## EXERCISE DETAILS
Return only the lines from the top of the material through the line marked by "SC.camera = camo", unaltered.

####################

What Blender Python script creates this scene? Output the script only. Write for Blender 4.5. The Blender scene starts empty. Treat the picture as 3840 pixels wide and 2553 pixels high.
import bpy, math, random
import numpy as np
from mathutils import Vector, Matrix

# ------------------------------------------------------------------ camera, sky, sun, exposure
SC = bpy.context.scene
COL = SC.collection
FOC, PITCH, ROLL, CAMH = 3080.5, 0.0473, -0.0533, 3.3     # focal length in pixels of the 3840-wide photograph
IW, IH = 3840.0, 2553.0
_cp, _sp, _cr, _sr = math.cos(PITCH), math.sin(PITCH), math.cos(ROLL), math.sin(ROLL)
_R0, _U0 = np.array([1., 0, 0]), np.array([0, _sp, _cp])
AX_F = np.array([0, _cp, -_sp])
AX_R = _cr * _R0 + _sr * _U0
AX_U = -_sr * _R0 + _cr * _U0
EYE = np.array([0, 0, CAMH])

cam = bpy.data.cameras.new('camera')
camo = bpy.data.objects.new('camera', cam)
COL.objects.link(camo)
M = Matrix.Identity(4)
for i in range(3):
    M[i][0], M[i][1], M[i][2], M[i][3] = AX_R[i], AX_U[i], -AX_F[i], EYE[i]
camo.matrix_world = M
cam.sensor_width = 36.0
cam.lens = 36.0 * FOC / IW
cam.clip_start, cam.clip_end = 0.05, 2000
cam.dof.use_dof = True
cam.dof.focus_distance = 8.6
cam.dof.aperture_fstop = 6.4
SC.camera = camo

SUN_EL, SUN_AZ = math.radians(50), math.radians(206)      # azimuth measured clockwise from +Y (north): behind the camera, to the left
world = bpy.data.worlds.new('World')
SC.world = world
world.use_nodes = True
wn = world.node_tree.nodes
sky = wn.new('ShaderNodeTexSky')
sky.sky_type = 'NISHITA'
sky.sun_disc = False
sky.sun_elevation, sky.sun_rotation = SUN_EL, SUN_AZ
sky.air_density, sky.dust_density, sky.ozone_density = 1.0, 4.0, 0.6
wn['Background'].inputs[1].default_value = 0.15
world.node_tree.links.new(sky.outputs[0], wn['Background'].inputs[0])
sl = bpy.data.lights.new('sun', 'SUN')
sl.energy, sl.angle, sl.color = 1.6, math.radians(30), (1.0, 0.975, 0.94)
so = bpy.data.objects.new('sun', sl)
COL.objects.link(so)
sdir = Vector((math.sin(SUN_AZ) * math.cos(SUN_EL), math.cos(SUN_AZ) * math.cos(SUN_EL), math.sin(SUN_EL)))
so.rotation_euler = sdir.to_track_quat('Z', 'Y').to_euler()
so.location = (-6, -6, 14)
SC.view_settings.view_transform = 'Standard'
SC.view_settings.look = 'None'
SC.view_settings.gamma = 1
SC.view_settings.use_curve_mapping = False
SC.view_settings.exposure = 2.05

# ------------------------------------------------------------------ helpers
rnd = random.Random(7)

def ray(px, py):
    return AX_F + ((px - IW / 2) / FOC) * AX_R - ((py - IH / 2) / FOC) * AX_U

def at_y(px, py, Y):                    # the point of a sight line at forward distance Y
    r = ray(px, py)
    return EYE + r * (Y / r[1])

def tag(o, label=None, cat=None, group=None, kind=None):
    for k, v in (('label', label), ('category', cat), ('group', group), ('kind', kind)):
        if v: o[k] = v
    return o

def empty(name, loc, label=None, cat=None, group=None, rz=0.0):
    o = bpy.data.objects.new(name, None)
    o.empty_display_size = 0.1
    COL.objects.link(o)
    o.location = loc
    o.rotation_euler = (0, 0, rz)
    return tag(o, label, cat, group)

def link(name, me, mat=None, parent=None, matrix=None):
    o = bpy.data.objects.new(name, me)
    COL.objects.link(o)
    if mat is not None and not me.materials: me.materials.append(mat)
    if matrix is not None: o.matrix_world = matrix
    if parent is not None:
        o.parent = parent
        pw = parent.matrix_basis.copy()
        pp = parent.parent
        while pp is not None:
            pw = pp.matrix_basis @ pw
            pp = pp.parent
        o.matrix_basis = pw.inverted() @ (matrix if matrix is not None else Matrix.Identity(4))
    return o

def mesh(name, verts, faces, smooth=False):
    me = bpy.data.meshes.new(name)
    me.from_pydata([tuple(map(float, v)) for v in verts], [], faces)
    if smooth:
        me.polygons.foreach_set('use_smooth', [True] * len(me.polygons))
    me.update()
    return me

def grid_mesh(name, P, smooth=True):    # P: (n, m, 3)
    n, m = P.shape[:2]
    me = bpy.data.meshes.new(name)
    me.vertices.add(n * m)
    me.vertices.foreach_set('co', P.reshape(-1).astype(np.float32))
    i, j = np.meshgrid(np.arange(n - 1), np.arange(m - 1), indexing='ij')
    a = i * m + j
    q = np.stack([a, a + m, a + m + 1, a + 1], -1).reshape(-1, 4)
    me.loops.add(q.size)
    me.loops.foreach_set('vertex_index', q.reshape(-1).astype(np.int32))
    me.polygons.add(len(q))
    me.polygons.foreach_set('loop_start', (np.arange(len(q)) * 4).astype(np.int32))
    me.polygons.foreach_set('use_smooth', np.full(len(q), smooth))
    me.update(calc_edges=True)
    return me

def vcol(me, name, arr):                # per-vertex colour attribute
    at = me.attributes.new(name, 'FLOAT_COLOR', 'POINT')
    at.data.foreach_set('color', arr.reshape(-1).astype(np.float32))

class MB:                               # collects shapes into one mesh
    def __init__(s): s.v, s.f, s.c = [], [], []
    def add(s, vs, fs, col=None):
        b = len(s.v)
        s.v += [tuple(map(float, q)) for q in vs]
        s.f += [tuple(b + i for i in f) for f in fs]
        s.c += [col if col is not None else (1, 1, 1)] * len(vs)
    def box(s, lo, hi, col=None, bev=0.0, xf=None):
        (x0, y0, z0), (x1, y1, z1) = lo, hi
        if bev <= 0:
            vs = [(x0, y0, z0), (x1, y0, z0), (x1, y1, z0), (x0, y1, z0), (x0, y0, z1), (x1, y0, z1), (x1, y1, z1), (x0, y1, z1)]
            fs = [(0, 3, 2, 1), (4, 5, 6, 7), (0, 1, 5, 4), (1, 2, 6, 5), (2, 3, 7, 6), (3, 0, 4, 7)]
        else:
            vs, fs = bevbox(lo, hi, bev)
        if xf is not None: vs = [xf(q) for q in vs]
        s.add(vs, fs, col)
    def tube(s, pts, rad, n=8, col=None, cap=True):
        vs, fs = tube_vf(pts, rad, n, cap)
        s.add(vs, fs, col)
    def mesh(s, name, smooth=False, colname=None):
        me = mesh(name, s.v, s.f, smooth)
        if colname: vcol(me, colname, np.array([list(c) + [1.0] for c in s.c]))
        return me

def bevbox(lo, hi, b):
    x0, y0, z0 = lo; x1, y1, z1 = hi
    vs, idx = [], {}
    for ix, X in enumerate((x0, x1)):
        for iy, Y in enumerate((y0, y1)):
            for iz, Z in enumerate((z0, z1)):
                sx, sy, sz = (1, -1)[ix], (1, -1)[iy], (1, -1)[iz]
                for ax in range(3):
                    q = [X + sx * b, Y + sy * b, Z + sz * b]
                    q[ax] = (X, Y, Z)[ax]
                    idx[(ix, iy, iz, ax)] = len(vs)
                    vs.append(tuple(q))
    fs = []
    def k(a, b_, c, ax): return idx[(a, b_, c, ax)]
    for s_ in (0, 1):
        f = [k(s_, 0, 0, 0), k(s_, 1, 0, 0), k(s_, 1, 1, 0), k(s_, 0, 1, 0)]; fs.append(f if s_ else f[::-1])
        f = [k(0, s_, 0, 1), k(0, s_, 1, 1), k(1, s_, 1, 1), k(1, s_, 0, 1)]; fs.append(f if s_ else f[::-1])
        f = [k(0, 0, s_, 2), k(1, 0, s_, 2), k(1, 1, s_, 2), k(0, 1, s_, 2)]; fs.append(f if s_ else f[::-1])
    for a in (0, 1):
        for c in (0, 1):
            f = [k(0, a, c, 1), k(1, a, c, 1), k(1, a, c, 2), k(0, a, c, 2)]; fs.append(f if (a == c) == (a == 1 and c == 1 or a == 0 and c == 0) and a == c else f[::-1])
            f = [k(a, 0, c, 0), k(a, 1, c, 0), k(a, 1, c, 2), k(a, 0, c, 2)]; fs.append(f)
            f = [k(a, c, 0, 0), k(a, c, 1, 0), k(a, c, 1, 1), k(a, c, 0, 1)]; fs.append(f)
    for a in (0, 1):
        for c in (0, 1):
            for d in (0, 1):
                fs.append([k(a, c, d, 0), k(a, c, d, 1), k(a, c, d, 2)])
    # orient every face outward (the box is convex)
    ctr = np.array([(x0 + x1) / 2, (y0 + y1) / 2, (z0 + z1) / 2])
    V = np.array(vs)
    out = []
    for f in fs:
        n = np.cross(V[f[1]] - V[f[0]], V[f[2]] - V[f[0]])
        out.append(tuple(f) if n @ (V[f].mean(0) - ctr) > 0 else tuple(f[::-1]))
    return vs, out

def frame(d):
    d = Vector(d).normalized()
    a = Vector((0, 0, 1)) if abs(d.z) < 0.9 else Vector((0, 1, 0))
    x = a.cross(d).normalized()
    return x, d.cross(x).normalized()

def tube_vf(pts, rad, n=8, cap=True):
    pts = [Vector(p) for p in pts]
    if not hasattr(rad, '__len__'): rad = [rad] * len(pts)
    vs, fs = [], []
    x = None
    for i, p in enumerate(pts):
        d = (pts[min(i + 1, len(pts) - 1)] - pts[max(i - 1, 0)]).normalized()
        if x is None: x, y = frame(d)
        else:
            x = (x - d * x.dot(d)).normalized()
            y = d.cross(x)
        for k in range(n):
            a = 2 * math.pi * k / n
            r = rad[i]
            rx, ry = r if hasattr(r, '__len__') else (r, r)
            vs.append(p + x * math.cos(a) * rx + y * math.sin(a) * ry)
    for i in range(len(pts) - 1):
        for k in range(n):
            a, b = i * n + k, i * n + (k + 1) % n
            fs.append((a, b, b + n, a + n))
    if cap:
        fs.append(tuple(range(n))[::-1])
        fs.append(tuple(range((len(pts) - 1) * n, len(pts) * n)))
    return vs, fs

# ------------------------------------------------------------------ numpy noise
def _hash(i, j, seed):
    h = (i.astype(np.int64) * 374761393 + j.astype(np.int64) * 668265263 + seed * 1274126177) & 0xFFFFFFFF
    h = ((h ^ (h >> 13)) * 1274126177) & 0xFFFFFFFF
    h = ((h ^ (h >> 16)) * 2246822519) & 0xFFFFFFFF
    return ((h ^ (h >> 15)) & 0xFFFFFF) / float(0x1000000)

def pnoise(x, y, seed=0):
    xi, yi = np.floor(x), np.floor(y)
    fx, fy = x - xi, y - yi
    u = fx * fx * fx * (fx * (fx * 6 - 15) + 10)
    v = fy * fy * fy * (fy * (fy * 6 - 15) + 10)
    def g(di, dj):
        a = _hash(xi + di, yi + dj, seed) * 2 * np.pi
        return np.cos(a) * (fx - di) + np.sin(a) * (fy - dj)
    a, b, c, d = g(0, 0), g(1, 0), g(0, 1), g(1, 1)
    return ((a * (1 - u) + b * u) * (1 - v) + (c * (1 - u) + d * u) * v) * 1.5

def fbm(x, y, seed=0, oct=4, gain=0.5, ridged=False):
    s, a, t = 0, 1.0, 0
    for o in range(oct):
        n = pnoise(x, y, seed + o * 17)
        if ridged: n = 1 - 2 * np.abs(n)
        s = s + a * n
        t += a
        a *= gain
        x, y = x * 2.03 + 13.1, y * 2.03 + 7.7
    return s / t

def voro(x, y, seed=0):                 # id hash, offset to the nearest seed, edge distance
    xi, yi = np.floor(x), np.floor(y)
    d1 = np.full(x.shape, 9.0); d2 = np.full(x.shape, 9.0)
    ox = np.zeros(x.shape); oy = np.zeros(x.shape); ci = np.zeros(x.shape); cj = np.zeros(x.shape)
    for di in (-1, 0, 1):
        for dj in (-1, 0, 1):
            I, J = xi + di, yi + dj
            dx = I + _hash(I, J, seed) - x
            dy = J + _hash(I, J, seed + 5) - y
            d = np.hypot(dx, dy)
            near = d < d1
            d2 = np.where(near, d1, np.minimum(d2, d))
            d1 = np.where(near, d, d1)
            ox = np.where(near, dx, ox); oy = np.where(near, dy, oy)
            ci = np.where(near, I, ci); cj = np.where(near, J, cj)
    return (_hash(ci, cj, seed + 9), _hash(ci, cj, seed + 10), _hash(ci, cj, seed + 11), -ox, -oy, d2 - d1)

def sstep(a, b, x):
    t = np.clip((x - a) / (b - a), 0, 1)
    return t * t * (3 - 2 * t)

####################

## WRITTEN RESPONSE
What Blender Python script creates this scene? Output the script only. Write for Blender 4.5. The Blender scene starts empty. Treat the picture as 3840 pixels wide and 2553 pixels high.
import bpy, math, random
import numpy as np
from mathutils import Vector, Matrix

# ------------------------------------------------------------------ camera, sky, sun, exposure
SC = bpy.context.scene
COL = SC.collection
FOC, PITCH, ROLL, CAMH = 3080.5, 0.0473, -0.0533, 3.3     # focal length in pixels of the 3840-wide photograph
IW, IH = 3840.0, 2553.0
_cp, _sp, _cr, _sr = math.cos(PITCH), math.sin(PITCH), math.cos(ROLL), math.sin(ROLL)
_R0, _U0 = np.array([1., 0, 0]), np.array([0, _sp, _cp])
AX_F = np.array([0, _cp, -_sp])
AX_R = _cr * _R0 + _sr * _U0
AX_U = -_sr * _R0 + _cr * _U0
EYE = np.array([0, 0, CAMH])

cam = bpy.data.cameras.new('camera')
camo = bpy.data.objects.new('camera', cam)
COL.objects.link(camo)
M = Matrix.Identity(4)
for i in range(3):
    M[i][0], M[i][1], M[i][2], M[i][3] = AX_R[i], AX_U[i], -AX_F[i], EYE[i]
camo.matrix_world = M
cam.sensor_width = 36.0
cam.lens = 36.0 * FOC / IW
cam.clip_start, cam.clip_end = 0.05, 2000
cam.dof.use_dof = True
cam.dof.focus_distance = 8.6
cam.dof.aperture_fstop = 6.4
SC.camera = camo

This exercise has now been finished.